If it doesn't work right because of something MS did and they then leave him to fix it, why not?
I'm pretty sure MS insists on being paid for each and every install of Windows.
Since you were perfectly free to not reply at all, you're an unpaid volunteer.
Android Linux moved a billion hardware units last year and this year surpassed the Windows all-time installed base. It is selling above 6x Windows. People using Android have never seen an update mangling this severe, but on Windows it seems a quarterly thing. This whole "Windows rules the world" thing is becoming absurd. Windows rules a small and shrinking backwater - the realm where people are willing to tolerate stuff like this.
Help stamp out iliturcy.
Yes, but that is because the developers are now required to test their own code before it goes to testing,
Well that explains things. Apparently prior to this, developers would just deploy their code without ever testing it. No wonder they had so many bugs!
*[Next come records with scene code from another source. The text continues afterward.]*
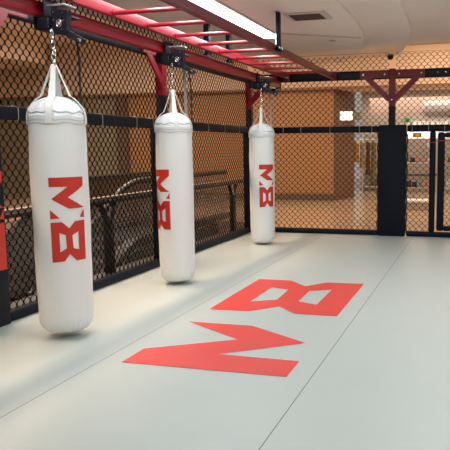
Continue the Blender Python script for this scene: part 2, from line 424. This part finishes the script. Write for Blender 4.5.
# gate
g = thing('gate', (0, FY-.02, .1), 'black framed chain link gate at the right picture edge', 'gate')
for x0, x1 in ((-.595, -.49), (.44, .56)): MB().rbox(x0, x1, FY-.05, FY+.03, .1, 1.625, .02).build('frame_upright', M['pad'], g)
for z0, z1 in ((.1, .18), (1.545, 1.625)): MB().rbox(-.49, .44, FY-.05, FY+.03, z0, z1, .02).build('frame_crossbar', M['pad'], g)
chainlink(-.49, .44, .18, 1.545, cb, 'wire_mesh', g)
MB().tube([(-.600, FY-.04, .12), (-.600, FY-.04, 1.60)], .006, 6).build('edge_strip', M['steel'], g)['label'] = 'pale metal edge strip'
MB().tube([(-.62, FY-.06, 1.625), (-.5, FY-.06, 1.632), (-.3, FY-.06, 1.632)], .006, 6).build('edge_strip', M['steel'], g)
lt = thing('red_tie_cord', (-.68, FY-.07, 1.48), 'thin red cord tied from the gate post across the gate', 'cord')
MB().tube([(-.74, FY-.065, 1.47), (-.66, FY-.075, 1.475), (-.55, FY-.075, 1.50), (-.42, FY-.07, 1.50), (-.2, FY-.07, 1.49), (.1, FY-.07, 1.53)], .007, 6).build('cord', M['redcord'], lt)
MB().rbox(-.755, -.725, FY-.075, FY-.05, 1.40, 1.47, .006).build('latch_tag', M['white'], lt)

# ------------------------------------------------------------------ overhead monkey bars
mk = thing('monkey_bar_ladder', (-2.65, 6, 2.5), 'red overhead monkey bar ladder running from the camera to the back fence', 'monkey bars')
XL, XR = -3.02, -2.24
MB().rbox(XL-.025, XL+.025, 1.6, FY-.04, 2.515, 2.61, .006).build('side_rail', M['red'], mk)
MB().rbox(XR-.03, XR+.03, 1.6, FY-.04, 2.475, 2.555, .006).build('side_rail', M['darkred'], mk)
y = 2.62; first = None
while y < 9.95:
    mb = MB().cyl((XL+.03, y, 2.54), (XR-.025, y, 2.54), .0185, 12)
    o = mb.build('rung', M['red'], mk)
    MB().cyl((XL+.033, y, 2.54), (XL+.045, y, 2.54), .026, 12).build('weld_collar', M['red'], o)
    y += .575
for x in (XL, XR):
    MB().rbox(x-.05, x+.05, FY-.062, FY-.036, 2.46, 2.6, .004).build('end_plate', M['darkred'], mk)
    MB().cyl((x+.02, FY-.064, 2.53), (x+.02, FY-.072, 2.53), .014, 10).build('bolt', M['silver'], mk)
# bag beam below the ladder's left rail
bm_ = thing('bag_beam', (-3.14, 6, 2.42), 'red steel beam that carries the three punching bags', 'beam')
MB().rbox(-3.18, -3.10, 1.6, 10.0, 2.37, 2.46, .006).build('beam', M['red'], bm_)
MB().rbox(-3.185, -3.095, 10.0, 10.03, 2.36, 2.475, .004).build('end_cap', M['black'], bm_)
MB().box(-3.19, -3.09, 1.6, 10.0, 2.461, 2.469).build('top_flange', M['red'], bm_)
# hangers
def hanger(x, y, z0, w, label, grp=None):
    t = thing('ceiling_hanger', (x, y, z0), label, 'hanger')
    MB().rbox(x-w/2, x+w/2, y-.03, y+.03, z0+.03, 2.9, .004).build('strut', M['black'], t)
    MB().box(x-w/2, x-w/2+.012, y-.045, y-.031, z0+.05, z0+.20).build('side_strip', M['silver'], t)
    MB().rbox(x-w/2, x+w/2+.015, y-.05, y+.05, z0, z0+.03, .004).build('foot_clamp', M['silver'] if w > .05 else M['black'], t)
    for dy in (-.045, .045): MB().cyl((x+w/2, y+dy, z0+.03), (x+w/2, y+dy, z0+.055), .012, 8).build('bolt', M['steel'], t)
    return t
hanger(-3.13, 7.18, 2.47, .07, 'black ceiling strut clamped to the bag beam, nearer of the two')
hanger(-3.13, 7.86, 2.47, .06, 'black ceiling strut clamped to the bag beam, farther of the two')
hanger(-2.182, 6.98, 2.47, .045, 'black ceiling strut holding the right rail of the monkey bars')

# ------------------------------------------------------------------ linear lamp in the ceiling
t = thing('ceiling_light', (-2.84, 5.4, 2.9), 'long bright white linear lamp above the monkey bars', 'ceiling light')
MB().rbox(-2.90, -2.59, 2.0, 8.46, 2.886, 2.904, .004).build('housing', M['ventf'], t)
MB().box(-2.87, -2.62, 2.03, 8.41, 2.876, 2.8858).build('diffuser', M['lamp'], t)
for k, (x, yy) in enumerate([(-.2, 4.2), (2.2, 4.2)]):
    t = thing('ceiling_light', (x, yy, 2.9), ['linear lamp over the middle of the mat', 'linear lamp over the right of the mat'][k], 'ceiling light')
    MB().rbox(x-.13, x+.13, yy-4, yy+4, 2.96, 2.999, .004).build('housing', M['ventf'], t)
    MB().box(x-.11, x+.11, yy-3.97, yy+3.97, 2.95, 2.959).build('diffuser', M['lamp'], t)

# vent, downlight, dome camera
t = thing('ceiling_vent', (-1.98, 7.4, 2.88), 'rectangular air vent in the ceiling', 'vent')
MB().box(-2.15, -1.67, 7.06, 7.47, 2.888, 2.904).build('frame', M['ventf'], t)
MB().box(-2.10, -1.74, 7.11, 7.42, 2.884, 2.8878).build('grille', M['ventd'], t)
sl = MB()
for k in range(7): sl.box(-2.10, -1.74, 7.14+k*.04, 7.144+k*.04, 2.880, 2.8838)
sl.build('slats', M['skirt'], t)
t = tag(MB().lathe((-2.015, 9.0, 2.888), [(.04, .016), (.05, .008), (.04, 0), (.02, .004)], 24).build('smoke_detector', M['ventf']), 'small round detector on the ceiling right of the monkey bars', 'detector')
t = thing('dome_camera', (-1.45, 10.9, 2.85), 'small black dome camera on the ceiling edge above the padded post', 'camera')
MB().lathe((-1.45, 10.9, 2.925), [(.05, .018), (.055, 0)], 24).build('mount', M['ventf'], t)
MB().lathe((-1.45, 10.9, 2.86), [(.005, -.005), (.03, .0), (.05, .025), (.052, .064)], 24).build('dome', M['rubber'], t)

# ------------------------------------------------------------------ punching bags
def prof(z):
    pts = [(0, .02), (.004, .10), (.015, .140), (.04, .164), (.08, .178), (.16, .185), (.4, .188), (.8, .190), (1.2, .191), (1.45, .188), (1.56, .186), (1.63, .184), (1.7, .18)]
    for (z0, r0), (z1, r1) in zip(pts, pts[1:]):
        if z <= z1: return r0+(r1-r0)*(z-z0)/(z1-z0)
    return .18
def make_bag():
    t = thing('punching_bag', (0, 0, 0), 'bag', 'punching bag')
    zs = [0, .004, .015, .03, .05, .08, .11, .16, .22, .3, .45, .6, .8, 1.0, 1.2, 1.35, 1.45, 1.53, 1.59]
    def fn(r, z, an):
        k = .0025*sin(an*30)*max(0, 1-abs(z-.05)/.07) + .0018*sin(an*5+z*9)*(.3+z/1.7)+.0015*sin(an*9-z*21)
        return (r+k if r > .03 else r), z
    MB().lathe((0, 0, 0), [(prof(z), z) for z in zs], 96, fn, caps=True).build('body', M['vinyl'], t)
    # domed folded closure on top
    def fn2(r, z, an):
        f = (r/.2)
        return r*(1+.015*sin(an*7)), z+.010*sin(an*5+r*20)*f*(1-f*.6)+.006*sin(an*11)*f
    pr = [(.182, 1.58), (.187, 1.598), (.183, 1.606), (.177, 1.613), (.183, 1.623), (.176, 1.642), (.164, 1.660), (.146, 1.680), (.124, 1.698), (.098, 1.714), (.068, 1.727), (.036, 1.736), (.012, 1.738)]
    MB().lathe((0, 0, 0), pr, 80, fn2).build('top_flap', M['vinyl2'], t)
    def fn3(r, z, an): return r+.001*sin(an*40), z+.005*sin(an*6+1)
    bd = [(.186, 1.532), (.1895, 1.535), (.1905, 1.547), (.189, 1.556), (.1905, 1.566), (.189, 1.575), (.1900, 1.586), (.188, 1.597), (.184, 1.602)]
    MB().lathe((0, 0, 0), bd, 80, fn3, caps=False).build('stitched_band', M['vinyl2'], t)
    th = MB()
    for z in (1.541, 1.564): 
        th.tube([(.191*cos(a), .191*sin(a), z+.005*sin(a*6+1)) for a in [2*pi*k/80 for k in range(80)]], .0012, 4, closed=True)
    th.build('stitching', M['thread'], t)
    top = Vector((0, 0, 2.02))
    for k in range(4):
        a = R(-27)+k*pi/2
        path = [Vector((r_*cos(a), r_*sin(a), z_)) for r_, z_ in ((.014, 1.965), (.055, 1.85), (.095, 1.742), (.125, 1.722), (.152, 1.69), (.178, 1.655), (.190, 1.62), (.1945, 1.59), (.195, 1.538))]
        wv = Vector((-sin(a), cos(a), 0)); vs = []
        for i, p in enumerate(path):
            ww = .014+.009*min(1, i/2); nn = Vector((cos(a), sin(a), .35)).normalized()*.002
            vs += [p-wv*ww-nn, p+wv*ww-nn, p+wv*ww+nn, p-wv*ww+nn]
        fs = [(0, 1, 2, 3), tuple(range(len(vs)-4, len(vs)))]
        for i in range(len(path)-1):
            for q in range(4): fs.append((i*4+q, i*4+(q+1) % 4, i*4+4+(q+1) % 4, i*4+4+q))
        MB().add(vs, fs).build('strap', M['web'], t)
    # steel rings, carabiner and chain
    def ring(c, r, w, ax, el=1.0):
        c = Vector(c); pts = []
        for k in range(20):
            an = 2*pi*k/20
            pts.append(c+Vector((r*cos(an), 0, r*el*sin(an))) if ax == 'y' else c+Vector((0, r*cos(an), r*el*sin(an))))
        return MB().tube(pts, w, 8, closed=True)
    ring((0, 0, 1.975), .022, .005, 'y', 1.2).build('ring', M['chrome'], t)
    ring((.0, 0, 2.02), .013, .004, 'x', 2.1).build('chain_link', M['chrome'], t)
    ring((.032, 0, 2.05), .027, .004, 'y', .9).build('split_ring', M['chrome'], t)
    ring((0, 0, 2.065), .012, .004, 'y', 2.0).build('chain_link', M['chrome'], t)
    ring((0, 0, 2.105), .012, .004, 'x', 2.0).build('chain_link', M['chrome'], t)
    ring((0, 0, 2.145), .012, .004, 'y', 2.0).build('chain_link', M['chrome'], t)
    ring((0, 0, 2.185), .013, .004, 'x', 2.0).build('carabiner', M['chrome'], t)
    return t
bag = make_bag()
specs = [(-2.972, 4.06, .045, 13, 1.06, 'largest and nearest white punching bag, red M8 print on its front', 1.205),
         (-3.00, 5.98, .03, -53, .975, 'middle white punching bag, red M8 print turned to its left edge', 1.195),
         (-3.02, 8.80, .02, 22, .96, 'farthest and smallest white punching bag, hanging by the cage corner', 1.17)]
for i, (x, y, z, phi, sc, lab, zt) in enumerate(specs):
    t = bag if i == 0 else copy_tree(bag)
    specs[i] += (t,)
for i, (x, y, z, phi, sc, lab, zt, t) in enumerate(specs):
    # logo is drawn around local angle 0, then the whole bag turns so that it faces like in the photo
    cen = R(0); half = R(70)
    def bmap(u, v):
        an = cen+(.5-u)*half; zz = zt-z-v*.612; rr = prof(zz)+.0042
        return (rr*cos(an), rr*sin(an), zz)
    o = logo(bmap, [[LM], [L8, H1, H2], [T1], [T2]], 16).build('printed_logo', M['red_print'], None)
    o.parent = t; o['label'] = 'red angular M8 logo printed on the bag'
    to_cam = math.atan2(CAM.y-y, CAM.x-x)
    t.location = (x, y, z); t.rotation_euler = (0, 0, to_cam+R(phi)); t.scale = (sc, sc, 1)
    t['label'] = lab; t['group'] = 'white punching bags'
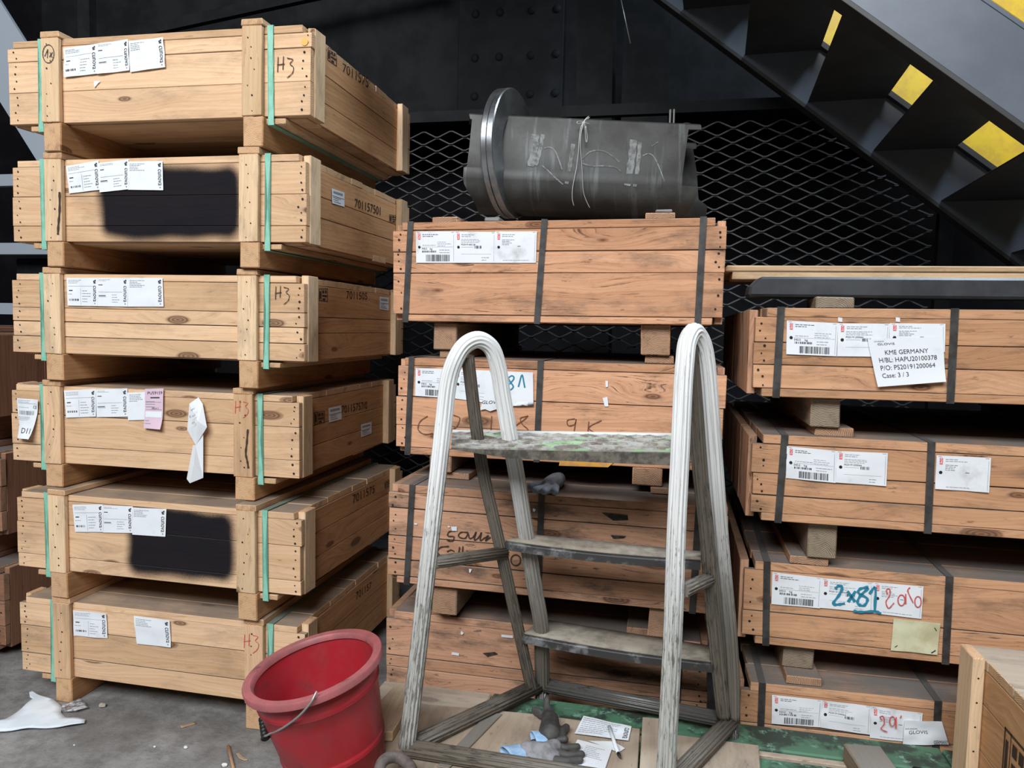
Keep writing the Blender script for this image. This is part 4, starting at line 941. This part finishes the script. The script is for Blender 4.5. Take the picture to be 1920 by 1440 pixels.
# ------------------------------------------------------------------ papers, pen, pipe and litter
def floorpaper(name, px, z, items, label, cat, mat=None, wave=.004, seed=0, group=None):
    P = [at(u, v, Z=z) for u, v in px]; c = sum(P, Vector())/4
    class F0: pass
    T = bpy.data.objects.new('tmp', None); T.location = c; fr = Frame(T)
    o = sheet(name, fr, px, items, mat or M['paper'], None, z=z-c.z, wave=wave, seed=seed, lift=.001); o.location = c; bpy.data.objects.remove(T); return tag(o, label, cat, group)
r_ = random.Random(3)
floorpaper('printed_form', [(1094, 1344), (1184, 1364), (1178, 1391), (1077, 1377)], ZD+.003, fineprint(.04, .1, .80, .95, 8, M['inkg'], r_)+[('t', 'cunova', .88, .1, .97, .8, M['ink'], -90)], 'upper white printed form beside the pen on plywood', 'paper', seed=2)
floorpaper('printed_form', [(1103, 1390), (1150, 1391), (1172, 1404), (1160, 1412)], ZD+.0015, [], 'small white slip between the two forms under the pen', 'paper', seed=4, wave=.001)
floorpaper('printed_form', [(1083, 1388), (1148, 1404), (1128, 1462), (1052, 1440)], ZD+.002, fineprint(.3, .5, .9, .9, 7, M['inkg'], r_), 'lower white form partly under the grey glove fingers', 'paper', seed=3, wave=.002)
T = thing('marker_pen', at(1152, 1390, Z=ZD+.012), 'white pen with dark tip lying across the printed forms', 'pen'); inv = Matrix.Translation(T.location).inverted()
a, b = inv @ at(1142, 1362, Z=ZD+.013), inv @ at(1159, 1412, Z=ZD+.010); c_ = inv @ at(1164, 1422, Z=ZD+.007)
mb = MB(); mb.tube([a, b], .0042, M['paper'], 12); mb.build('barrel', T)
mb = MB(); mb.tube([b, b.lerp(c_, .5), c_], .0042, M['rubber'], 12, scale=[1, .9, .3]); mb.build('tip', T)
T = thing('blue_pen', at(1280, 1435, Z=ZD+.01), 'light blue marker on the plywood right of the ladder front leg', 'pen'); inv = Matrix.Translation(T.location).inverted()
mb = MB(); mb.tube([inv @ at(1262, 1440, Z=ZD+.010), inv @ at(1298, 1430, Z=ZD+.010)], .008, M['cuff'], 12); mb.build('barrel', T)
mb = MB(); mb.tube([inv @ at(1250, 1444, Z=ZD+.010), inv @ at(1262, 1440, Z=ZD+.010)], .0086, M['paper'], 12); mb.build('cap', T)
M['rust'] = rough_mat('rusty_steel', (.20, .165, .15), (.11, .09, .08), 20, .7, .3)
mb = MB(); P = [at(*q[:2], Z=q[2]) for q in ((712, 1470, .29), (712, 1440, .295), (722, 1424, .30), (740, 1419, .30), (755, 1425, .295), (768, 1436, .29), (775, 1452, .285))]; c0 = P[3].copy(); mb.tube([p-c0 for p in pathsmooth(P, 5)], .0125, M['rust'], 14)
tag(mb.build('bent_pipe', None, loc=c0), 'rusty bent pipe at the foot of the left ladder leg', 'pipe')
def flatshape(name, px, z, th, mat, label, cat, amp=.004, seed=0, group=None):
    P = [at(u, v, Z=z) for u, v in px]; c = sum(P, Vector())/len(P); bm = bmesh.new(); vs = [bm.verts.new(p-c) for p in P]; bm.faces.new(vs)
    bmesh.ops.triangulate(bm, faces=bm.faces); bmesh.ops.subdivide_edges(bm, edges=bm.edges, cuts=4, use_grid_fill=True)
    for v in bm.verts: v.co.z += amp*(noise.noise(v.co*14+Vector((seed, 0, 0)))+.6)
    bmesh.ops.recalc_face_normals(bm, faces=bm.faces)
    for f_ in bm.faces: f_.smooth = True
    me = bpy.data.meshes.new(name); bm.to_mesh(me); bm.free(); me.materials.append(mat); o = bpy.data.objects.new(name, me); C.objects.link(o); o.location = c
    s = o.modifiers.new('s', 'SOLIDIFY'); s.thickness = th; return tag(o, label, cat, group)
M['cloth'] = rough_mat('white_fleece', (.80, .85, .90), (.68, .74, .80), 7, .9, bmp=.2)
flatshape('torn_cloth', [(-70, 1377), (0, 1375), (52, 1369), (110, 1366), (158, 1359), (160, 1352), (124, 1347), (114, 1338), (116, 1330), (100, 1315), (82, 1309), (62, 1299), (55, 1301), (56, 1309), (62, 1313), (40, 1332), (10, 1352), (-70, 1370)], .002, .003, M['cloth'], 'torn white fleece cloth lying on the concrete floor', 'cloth', .007)
k = N('clear_film'); oc = k.n('ShaderNodeTexCoord').outputs['Object']; nf = k.noise(oc, 60, 4, .7)
k.put(k.mix(k.rng(nf, .45, .6), (.35, .35, .35), (.8, .82, .84)), k.b.inputs['Base Color']); k.b.inputs['Roughness'].default_value = .15; k.l(k.rng(nf, .4, .65, .25, .8), k.b.inputs['Alpha']); k.bump(nf, .6, .004); M['film'] = k.m
flatshape('clear_film_scrap', [(115, 1326), (150, 1312), (160, 1318), (165, 1330), (142, 1337), (116, 1338)], .003, .001, M['film'], 'crinkled clear plastic scrap beside the white cloth', 'plastic scrap', .006, 3)
def chip(px, label, nm='wood_chip', mat='tan2', z=.003): flatshape(nm, px, z, .003, M[mat], label, 'debris', .001, 1)
chip([(338, 1361), (366, 1353), (368, 1356), (340, 1364)], 'thin brown splinter on floor below the right half of bottom left crate')
chip([(442, 1412), (448, 1411), (456, 1419), (465, 1424), (458, 1425), (448, 1421)], 'pale curled wood chip left of the red bucket')
P = [at(428, 1398, Z=.006), at(438, 1442, Z=.006)]
mb = MB(); mb.tube([P[0]-P[0], P[1]-P[0]], .004, M['side'], 6); tag(mb.build('wooden_stick', None, loc=P[0]), 'thin brown stick on the floor left of the bucket', 'debris')
def pebble(u, v, r, label, mat): blob_thing('pebble', at(u, v, Z=r*.55)+Vector((0, 0, 0)), (r, r*.8, r*.6), mat, label, 'debris', u, .3)
M['stone'] = flat('pale_stone', (.42, .37, .31), .9); M['crumb'] = flat('white_crumb', (.75, .73, .68), .9)
pebble(192, 1322, .011, 'pale round pebble in front of the left skid of the bottom crate', M['stone'])
for u, v, r, l_ in ((421, 1434, .008, 'white crumb nearest the brown stick'), (348, 1401, .006, 'white crumb in the middle of the bare floor'), (290, 1400, .004, 'tiny white crumb left of the middle crumb'), (139, 1397, .003, 'tiny white crumb below the torn cloth')):
    pebble(u, v, r, l_, M['crumb'])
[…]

Out in the real world, developers test their code before submitting it to source control. They write unit tests to verify the functionality. QA verifies that the functionality works after that, still finding bugs that weren't obvious to the developers. For example, what happens when you run code on a variety of chipsets. If you're really lucky, a SDE-T might write some of the unit tests for you.
A BSOD that only happens to some people is a great example of something that rigorous QA should catch but that developers are likely to miss. Developer testing is not a replacement for QA. They should be doing both.